A bug is a demonstrable problem that is caused by the code in the repository. Good bug reports are extremely helpful - thank you! Guidelines for bug reports:

  1. Identify the correct repo. See repository overview. While it’s okay if you get this wrong, it’s a big help to us if you get it right.
  2. Check if the issue exists. Please do a quick search to see if the issue has been reported (or fixed), including closed tickets.
  3. Follow the instructions - When you open an issue inside of GitHub, each repo contains a template for how to create a good bug report. Santa loves people who follow it.

Well-specified bug reports save developers lots of time and are appreciated.

Feature Requests

Feature requests are welcome. Before you submit one be sure to:

  1. Identify the correct repo. See repository overview.
  2. Use the Github Issues search and check the feature hasn’t already been requested. Be sure to include closed tickets.
  3. Consider whether it’s feasible for us to tackle this feature in the next 6-12 months. The LBRY team is currently stretched thin just adding basic functionality. If this is a nice to have rather than a need, it is probably more clutter than helpful.
  4. Make a strong case to convince the project’s leaders of the merits of this feature. Please provide as much detail and context as possible.
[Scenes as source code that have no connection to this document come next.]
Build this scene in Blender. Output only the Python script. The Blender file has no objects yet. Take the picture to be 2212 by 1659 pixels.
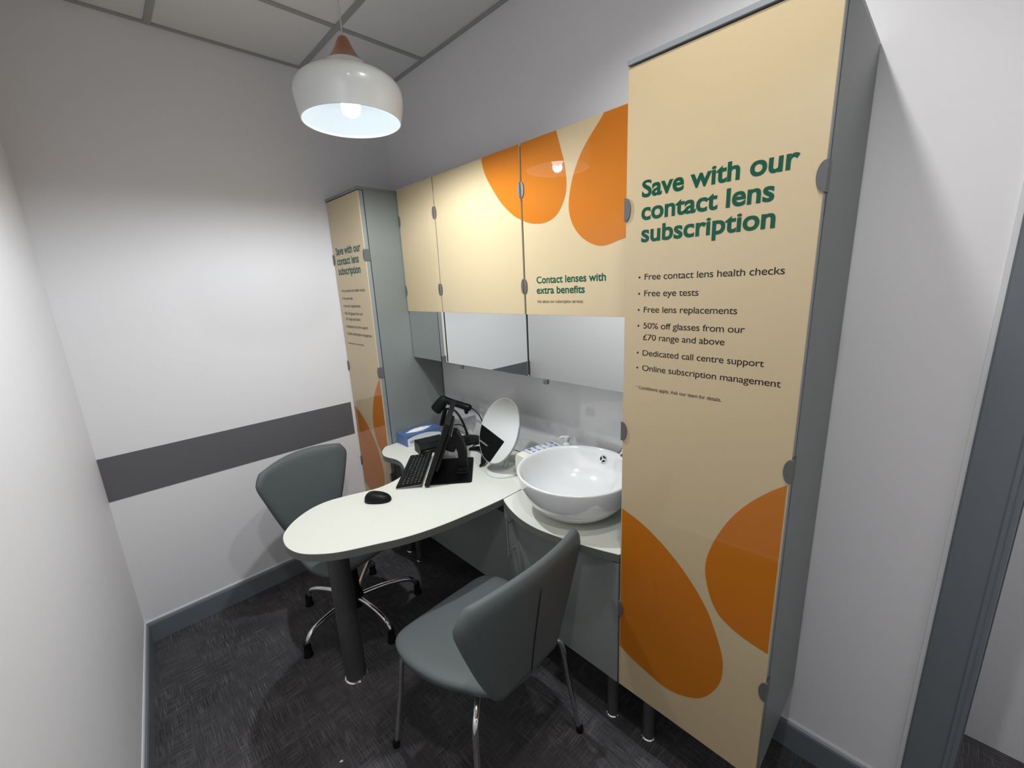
import bpy, bmesh, math, random
from mathutils import Vector, Matrix
from mathutils.geometry import tessellate_polygon

random.seed(7)
SC = bpy.context.scene
COL = SC.collection
PI = math.pi

# ------------------------------------------------------------------ camera, world, lights, exposure
cam_data = bpy.data.cameras.new('camera')
cam = bpy.data.objects.new('camera', cam_data)
COL.objects.link(cam)
cam_data.sensor_fit = 'HORIZONTAL'
cam_data.sensor_width = 36.0
cam_data.lens = 912.055 / 2212.0 * 36.0
cam_data.clip_start = 0.02
cam_data.clip_end = 50
RW = Matrix(((0.6953, 0.7172, -0.0426), (-0.1327, 0.1927, 0.9713), (0.7064, -0.6697, 0.2339)))
_q = RW.transposed().to_quaternion()
_q.normalize()
cam.matrix_world = Matrix.Translation((2.46262, -1.41909, 1.59179)) @ _q.to_matrix().to_4x4()
SC.camera = cam

world = bpy.data.worlds.new('world')
SC.world = world
world.use_nodes = True
world.node_tree.nodes['Background'].inputs[0].default_value = (0.9, 0.95, 1.0, 1)
world.node_tree.nodes['Background'].inputs[1].default_value = 0.02

BULB_STRENGTH = 8.0
PENDANT_POWER = 47.0
SPOT_POWER = 27.0
ROOM_POWER = 32.0
CORRIDOR_POWER = 34.0
SC.view_settings.view_transform = 'Standard'
SC.view_settings.look = 'None'
SC.view_settings.gamma = 1.0
SC.view_settings.use_curve_mapping = False
SC.view_settings.exposure = 0.0
LAMP = Vector((1.038, -0.712, 2.115))          # centre of the pendant's rim
SPOT = Vector((2.03, -0.66, 2.668))            # recessed ceiling spotlight

H = 2.69
DESK = 0.75

# ------------------------------------------------------------------ helpers
def mat(name, color, rough=0.5, metal=0.0, coat=0.0, coat_rough=0.03, bump=0.0, bump_scale=200.0, var=0.0, var_scale=6.0,
        spec=0.5, emit=None, emit_strength=0.0, trans=0.0, ior=1.5):
    m = bpy.data.materials.new(name)
    m.use_nodes = True
    nt = m.node_tree
    b = nt.nodes['Principled BSDF']
    b.inputs['Base Color'].default_value = (*color, 1)
    b.inputs['Roughness'].default_value = rough
    b.inputs['Metallic'].default_value = metal
    b.inputs['Coat Weight'].default_value = coat
    b.inputs['Coat Roughness'].default_value = coat_rough
    b.inputs['Coat IOR'].default_value = 1.62
    b.inputs['Specular IOR Level'].default_value = spec
    b.inputs['IOR'].default_value = ior
    b.inputs['Transmission Weight'].default_value = trans
    if emit:
        b.inputs['Emission Color'].default_value = (*emit, 1)
        b.inputs['Emission Strength'].default_value = emit_strength
    tc = None
    if bump or var:
        tc = nt.nodes.new('ShaderNodeTexCoord')
    if bump:
        n = nt.nodes.new('ShaderNodeTexNoise')
        n.inputs['Scale'].default_value = bump_scale
        n.inputs['Detail'].default_value = 3
        bp = nt.nodes.new('ShaderNodeBump')
        bp.inputs['Strength'].default_value = bump
        bp.inputs['Distance'].default_value = 0.002
        nt.links.new(tc.outputs['Object'], n.inputs['Vector'])
        nt.links.new(n.outputs['Fac'], bp.inputs['Height'])
        nt.links.new(bp.outputs['Normal'], b.inputs['Normal'])
    if var:
        n = nt.nodes.new('ShaderNodeTexNoise')
        n.inputs['Scale'].default_value = var_scale
        n.inputs['Detail'].default_value = 4
        r = nt.nodes.new('ShaderNodeValToRGB')
        r.color_ramp.elements[0].position = 0.3
        r.color_ramp.elements[1].position = 0.7
        r.color_ramp.elements[0].color = (*[c * (1 - var) for c in color], 1)
        r.color_ramp.elements[1].color = (*[min(1, c * (1 + var)) for c in color], 1)
        nt.links.new(tc.outputs['Object'], n.inputs['Vector'])
        nt.links.new(n.outputs['Fac'], r.inputs['Fac'])
        nt.links.new(r.outputs['Color'], b.inputs['Base Color'])
    return m


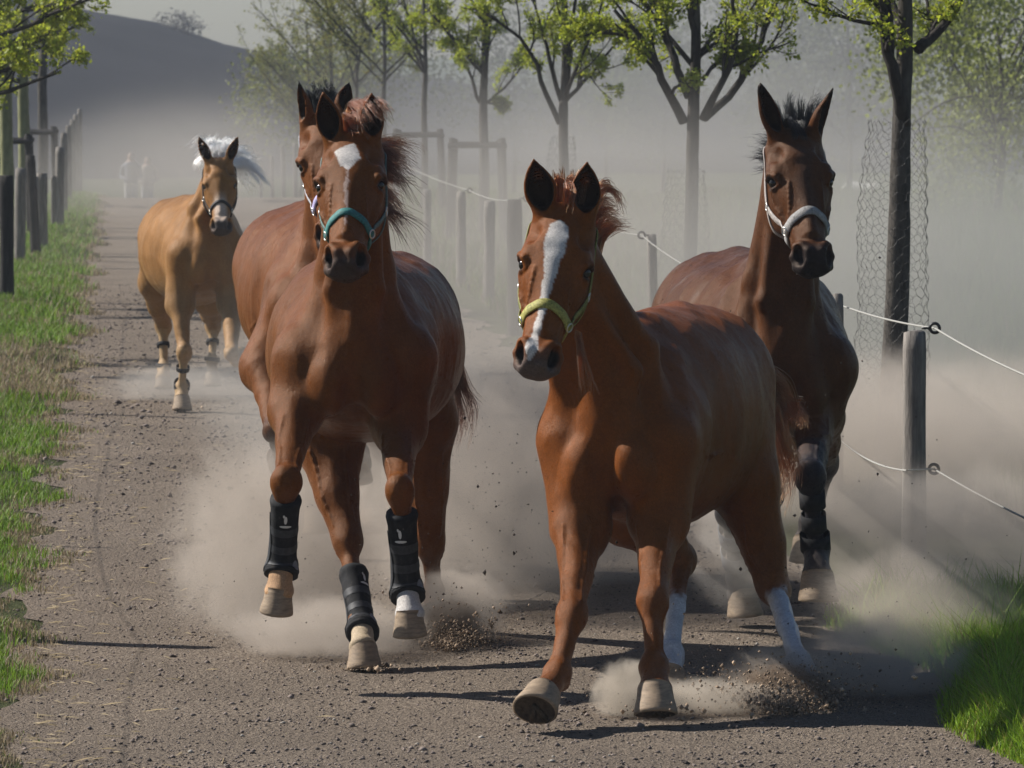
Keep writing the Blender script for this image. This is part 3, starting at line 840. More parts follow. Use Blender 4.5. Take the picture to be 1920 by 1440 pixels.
# --- bay at the right
def paintD(V, c, col, n1, n2, a, b, cc, inh):
    col = mixc(col, (.02, .016, .016), sstep(a, .50, .56) * inh * .9)
    col = mixc(col, (.30, .26, .23), sstep(a, .55, .60) * sstep(-b, .07, .10) * sstep(np.abs(cc), .02, .04) * inh * .35)
    col = mixc(col, (.055, .040, .034), sstep(.05 - np.abs(cc) + .02 * n2, 0, .05) * sstep(a, .05, .12) * sstep(.50 - a, 0, .12) * (b > -.07) * inh * .55)
    # dried sweat and dust marks
    w = wob(V, 16, 21)
    d = (V - c['O']) / c['S']; x = d @ c['Fw']; z = d @ c['Up']
    col = mixc(col, (.17, .135, .115), sstep(w, .25, .8) * sstep(z, .02, .25) * sstep(-x, .12, .3) * .35)
    return col
specD = dict(name='bay_horse', label='tall dark bay horse with short black forelock and grey halter, beside the wire-wrapped tree', group=GRP, size=1.03,
    base=P(1500, 1150, 20.8) * [1, 1, 0], chest=P(1470, 690, 20.35), yaw=6, pitch=-2, tw=1.13, th=1.0, leg=1.1,
    head=dict(poll=P(1494, 232, 20.35), nose=P(1531, 477, 20.0), face=(.16, -1, 0), size=1.06,
              ears=[dict(tip=P(1424, 156, 20.3), open=(.8, -1, 0), w=.92), dict(tip=P(1562, 165, 20.35), open=(1, -.5, 0), w=.92)]),
    fl=[P(1400, 820, 20.5), P(1368, 962, 20.15), P(1384, 1080, 20.5), P(1392, 1112, 20.5)],
    fr=[P(1526, 775, 20.5), P(1521, 896, 20.05), P(1530, 1030, 20.15), P(1533, 1078, 20.05)],
    hl=[P(1400, 800, 21.5), P(1440, 930, 21.9), P(1430, 1040, 22.0), P(1425, 1070, 22.0)],
    hr=[P(1520, 780, 21.5), P(1545, 870, 21.9), P(1520, 980, 22.0), P(1515, 1010, 22.0)],
    hoof=dict(fr=dict(down=(.0, -.05, -1), size=1.0), fl=dict(size=.9)),
    paint=base_paint((.080, .029, .010), muzzle=(.02, .016, .016), legdark=(.022, .022, .028), legfrom=.55, eartip=(.012, .010, .010), points=paintD))

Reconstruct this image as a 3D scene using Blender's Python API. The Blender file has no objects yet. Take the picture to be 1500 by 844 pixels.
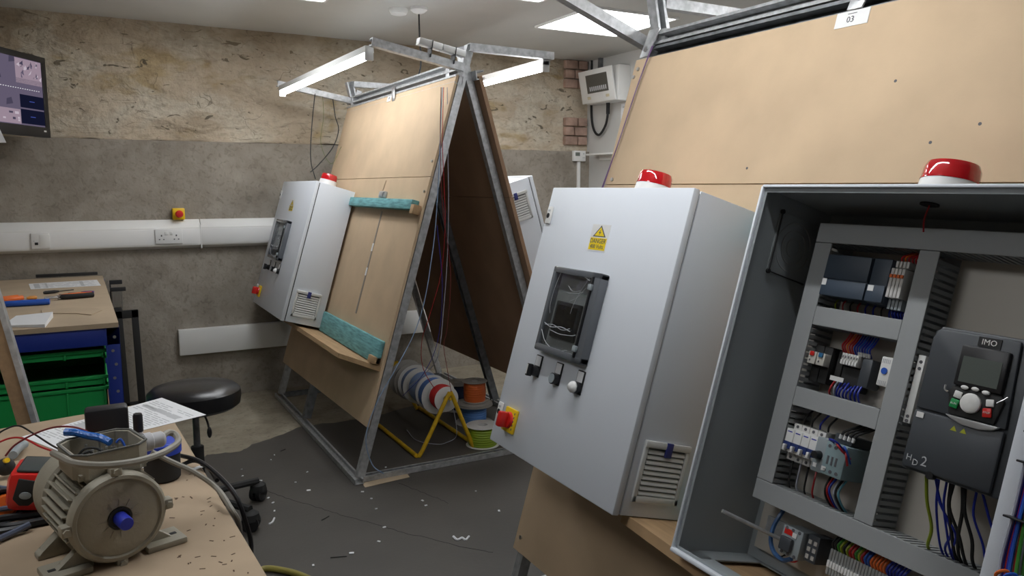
import bpy, bmesh, math, random
from mathutils import Vector, Matrix, noise
random.seed(7)
SC = bpy.context.scene
COL = SC.collection
V = Vector
# ------------------------------------------------------------------ camera, world, exposure
EYE = 1.30
F = 1127.0
PITCH = math.atan(148/1127.0); YAW = math.radians(28.8)
cd = bpy.data.cameras.new('camera'); cam = bpy.data.objects.new('camera', cd); COL.objects.link(cam)
cd.sensor_fit = 'HORIZONTAL'; cd.sensor_width = 36.0; cd.lens = 36.0*F/1500.0; cd.clip_start = 0.02
cam.location = (0, 0, EYE)
cam.rotation_euler = (math.pi/2-PITCH, 0, -YAW)
SC.camera = cam
w = bpy.data.worlds.new('world'); SC.world = w; w.use_nodes = True
w.node_tree.nodes['Background'].inputs[0].default_value = (0.75, 0.78, 0.85, 1)
w.node_tree.nodes['Background'].inputs[1].default_value = 0.07
SC.view_settings.view_transform = 'Standard'; SC.view_settings.look = 'None'
SC.view_settings.exposure = 0.15; SC.view_settings.gamma = 1.0
SC.view_settings.use_curve_mapping = False
TUBE_L = 60.0        # radiance of the LED battens
PANEL_L = 8.5       # radiance of the ceiling panels
# room numbers (metres)
BW = 5.0; RW = 3.43; LW = -2.4; FWY = -1.8; CH = 2.25
LEAN = math.radians(16.3)
# ------------------------------------------------------------------ materials
MATS = {}
def mat(name, col, rough=0.6, metal=0.0, spec=0.5, var=0.0, scale=20.0, bump=0.0, bscale=None, col2=None, emit=None, es=0, alpha=None, coat=0.0, stretch=None, trans=0.0):
    if name in MATS: return MATS[name]
    m = bpy.data.materials.new(name); m.use_nodes = True
    nt = m.node_tree; b = nt.nodes['Principled BSDF']
    c = (*col, 1)
    b.inputs['Base Color'].default_value = c; b.inputs['Roughness'].default_value = rough
    b.inputs['Metallic'].default_value = metal; b.inputs['Specular IOR Level'].default_value = spec
    b.inputs['Coat Weight'].default_value = coat
    if trans: b.inputs['Transmission Weight'].default_value = trans
    if alpha is not None: b.inputs['Alpha'].default_value = alpha
    if emit: b.inputs['Emission Color'].default_value = (*emit, 1); b.inputs['Emission Strength'].default_value = es
    tc = nt.nodes.new('ShaderNodeTexCoord')
    vec = tc.outputs['Object']
    if stretch:
        mp = nt.nodes.new('ShaderNodeMapping'); mp.inputs['Scale'].default_value = stretch
        nt.links.new(vec, mp.inputs['Vector']); vec = mp.outputs['Vector']
    if var > 0:
        n = nt.nodes.new('ShaderNodeTexNoise'); n.inputs['Scale'].default_value = scale; n.inputs['Detail'].default_value = 6
        nt.links.new(vec, n.inputs['Vector'])
        r = nt.nodes.new('ShaderNodeValToRGB')
        c2 = col2 if col2 else tuple(max(0, x*(1-var)) for x in col)
        c3 = tuple(min(1, x*(1+var*0.6)) for x in col)
        r.color_ramp.elements[0].color = (*c2, 1); r.color_ramp.elements[1].color = (*c3, 1)
        r.color_ramp.elements[0].position = 0.33; r.color_ramp.elements[1].position = 0.67
        nt.links.new(n.outputs['Fac'], r.inputs['Fac']); nt.links.new(r.outputs['Color'], b.inputs['Base Color'])
    if bump > 0:
        n2 = nt.nodes.new('ShaderNodeTexNoise'); n2.inputs['Scale'].default_value = bscale or scale*3; n2.inputs['Detail'].default_value = 4
        nt.links.new(vec, n2.inputs['Vector'])
        bp = nt.nodes.new('ShaderNodeBump'); bp.inputs['Strength'].default_value = bump; bp.inputs['Distance'].default_value = 0.01
        nt.links.new(n2.outputs['Fac'], bp.inputs['Height']); nt.links.new(bp.outputs['Normal'], b.inputs['Normal'])
    MATS[name] = m
    return m
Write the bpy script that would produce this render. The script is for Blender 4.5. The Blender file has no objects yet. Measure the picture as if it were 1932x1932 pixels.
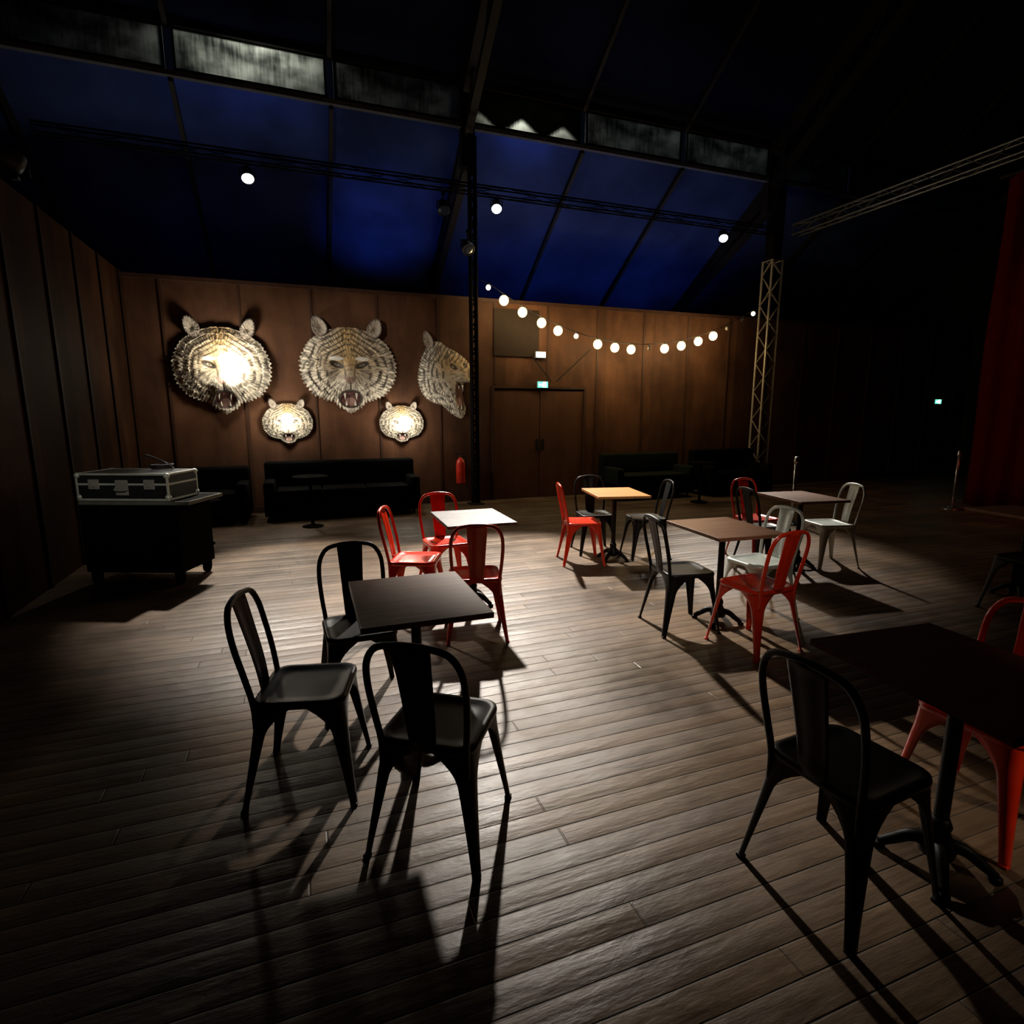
import bpy, bmesh, math, random
from mathutils import Vector, Matrix, noise
random.seed(7)
TH=math.radians(20.2); CT,ST=math.cos(TH),math.sin(TH)
def R(x,y): return (x*CT+y*ST, -x*ST+y*CT)
scene=bpy.context.scene
COL=scene.collection

# ------------------------------------------------------------ materials
def newmat(name):
    m=bpy.data.materials.new(name); m.use_nodes=True
    nt=m.node_tree; b=nt.nodes['Principled BSDF']
    return m,nt,b
def simple(name,col,rough=.5,metal=0,coat=0,emit=None,estr=0,noise_amt=.15,nscale=8,spec=.5):
    m,nt,b=newmat(name)
    tc=nt.nodes.new('ShaderNodeTexCoord'); n=nt.nodes.new('ShaderNodeTexNoise'); n.inputs['Scale'].default_value=nscale; n.inputs['Detail'].default_value=4
    nt.links.new(tc.outputs['Object'],n.inputs['Vector'])
    cr=nt.nodes.new('ShaderNodeValToRGB')
    cr.color_ramp.elements[0].position=.3; cr.color_ramp.elements[1].position=.7
    cr.color_ramp.elements[0].color=(*[c*(1-noise_amt) for c in col],1)
    cr.color_ramp.elements[1].color=(*[min(1,c*(1+noise_amt)) for c in col],1)
    nt.links.new(n.outputs['Fac'],cr.inputs['Fac']); nt.links.new(cr.outputs['Color'],b.inputs['Base Color'])
    b.inputs['Roughness'].default_value=rough; b.inputs['Metallic'].default_value=metal
    b.inputs['Coat Weight'].default_value=coat; b.inputs['Specular IOR Level'].default_value=spec
    if emit:
        b.inputs['Emission Color'].default_value=(*emit,1); b.inputs['Emission Strength'].default_value=estr
    return m
def math_node(nt,op,a,b=None):
    n=nt.nodes.new('ShaderNodeMath'); n.operation=op
    for i,v in enumerate((a,b)):
        if v is None: continue
        if isinstance(v,(int,float)): n.inputs[i].default_value=v
        else: nt.links.new(v,n.inputs[i])
    return n.outputs[0]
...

This means explaining the use case and why it is likely to be common.

Discussion and Help

Sometimes, you may have a problem but an issue isn’t appropriate (or you’re not sure if it’s a real issue).

Join our chat, our forum, or another community and talk to others about it.

Appreciation

We offer LBC as a gesture of our appreciation to anyone who contributes to LBRY. While we’re generous in what we send, it is more about recognizing and appreciating what you’ve given to the community than providing compensation.

The amount of LBC is not typically specified in advance of a contribution, though if you’re particularly motivated by this aspect you are welcome to ask.